Exactly reproduce the lines that follow.

::: Given material :::

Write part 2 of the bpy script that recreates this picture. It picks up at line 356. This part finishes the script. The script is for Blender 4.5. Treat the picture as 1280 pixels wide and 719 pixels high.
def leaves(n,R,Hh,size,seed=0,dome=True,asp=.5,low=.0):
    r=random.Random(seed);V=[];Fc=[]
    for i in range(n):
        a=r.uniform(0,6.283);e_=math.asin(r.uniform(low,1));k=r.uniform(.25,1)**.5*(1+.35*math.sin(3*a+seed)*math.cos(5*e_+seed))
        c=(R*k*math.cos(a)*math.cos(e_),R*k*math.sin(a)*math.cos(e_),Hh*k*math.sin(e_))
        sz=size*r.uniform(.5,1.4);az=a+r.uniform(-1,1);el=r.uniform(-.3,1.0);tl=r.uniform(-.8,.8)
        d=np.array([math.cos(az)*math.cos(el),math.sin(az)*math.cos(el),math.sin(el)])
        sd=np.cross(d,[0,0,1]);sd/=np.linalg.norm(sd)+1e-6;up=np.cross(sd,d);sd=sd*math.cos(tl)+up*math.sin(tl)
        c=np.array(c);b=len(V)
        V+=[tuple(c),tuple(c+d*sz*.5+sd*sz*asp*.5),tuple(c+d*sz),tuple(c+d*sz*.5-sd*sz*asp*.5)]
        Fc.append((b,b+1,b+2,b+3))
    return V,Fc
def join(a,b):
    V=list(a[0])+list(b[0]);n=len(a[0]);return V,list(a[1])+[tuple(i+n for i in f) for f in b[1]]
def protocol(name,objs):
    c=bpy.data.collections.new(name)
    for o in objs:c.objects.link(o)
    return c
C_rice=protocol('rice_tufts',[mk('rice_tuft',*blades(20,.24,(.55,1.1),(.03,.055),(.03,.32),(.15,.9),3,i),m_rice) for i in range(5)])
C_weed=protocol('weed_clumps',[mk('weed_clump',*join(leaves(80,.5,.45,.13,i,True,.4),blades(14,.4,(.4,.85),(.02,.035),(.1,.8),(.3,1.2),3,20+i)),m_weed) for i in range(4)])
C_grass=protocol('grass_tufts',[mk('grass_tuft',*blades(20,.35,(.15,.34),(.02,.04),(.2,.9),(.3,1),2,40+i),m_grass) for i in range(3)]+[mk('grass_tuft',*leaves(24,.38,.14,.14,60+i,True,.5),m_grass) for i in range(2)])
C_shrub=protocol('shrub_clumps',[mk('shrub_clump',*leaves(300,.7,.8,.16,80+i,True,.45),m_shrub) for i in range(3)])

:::

● Reply to the task
Write part 2 of the bpy script that recreates this picture. It picks up at line 356. This part finishes the script. The script is for Blender 4.5. Treat the picture as 1280 pixels wide and 719 pixels high.
def leaves(n,R,Hh,size,seed=0,dome=True,asp=.5,low=.0):
    r=random.Random(seed);V=[];Fc=[]
    for i in range(n):
        a=r.uniform(0,6.283);e_=math.asin(r.uniform(low,1));k=r.uniform(.25,1)**.5*(1+.35*math.sin(3*a+seed)*math.cos(5*e_+seed))
        c=(R*k*math.cos(a)*math.cos(e_),R*k*math.sin(a)*math.cos(e_),Hh*k*math.sin(e_))
        sz=size*r.uniform(.5,1.4);az=a+r.uniform(-1,1);el=r.uniform(-.3,1.0);tl=r.uniform(-.8,.8)
        d=np.array([math.cos(az)*math.cos(el),math.sin(az)*math.cos(el),math.sin(el)])
        sd=np.cross(d,[0,0,1]);sd/=np.linalg.norm(sd)+1e-6;up=np.cross(sd,d);sd=sd*math.cos(tl)+up*math.sin(tl)
        c=np.array(c);b=len(V)
        V+=[tuple(c),tuple(c+d*sz*.5+sd*sz*asp*.5),tuple(c+d*sz),tuple(c+d*sz*.5-sd*sz*asp*.5)]
        Fc.append((b,b+1,b+2,b+3))
    return V,Fc
def join(a,b):
    V=list(a[0])+list(b[0]);n=len(a[0]);return V,list(a[1])+[tuple(i+n for i in f) for f in b[1]]
def protocol(name,objs):
    c=bpy.data.collections.new(name)
    for o in objs:c.objects.link(o)
    return c
C_rice=protocol('rice_tufts',[mk('rice_tuft',*blades(20,.24,(.55,1.1),(.03,.055),(.03,.32),(.15,.9),3,i),m_rice) for i in range(5)])
C_weed=protocol('weed_clumps',[mk('weed_clump',*join(leaves(80,.5,.45,.13,i,True,.4),blades(14,.4,(.4,.85),(.02,.035),(.1,.8),(.3,1.2),3,20+i)),m_weed) for i in range(4)])
C_grass=protocol('grass_tufts',[mk('grass_tuft',*blades(20,.35,(.15,.34),(.02,.04),(.2,.9),(.3,1),2,40+i),m_grass) for i in range(3)]+[mk('grass_tuft',*leaves(24,.38,.14,.14,60+i,True,.5),m_grass) for i in range(2)])
C_shrub=protocol('shrub_clumps',[mk('shrub_clump',*leaves(300,.7,.8,.16,80+i,True,.45),m_shrub) for i in range(3)])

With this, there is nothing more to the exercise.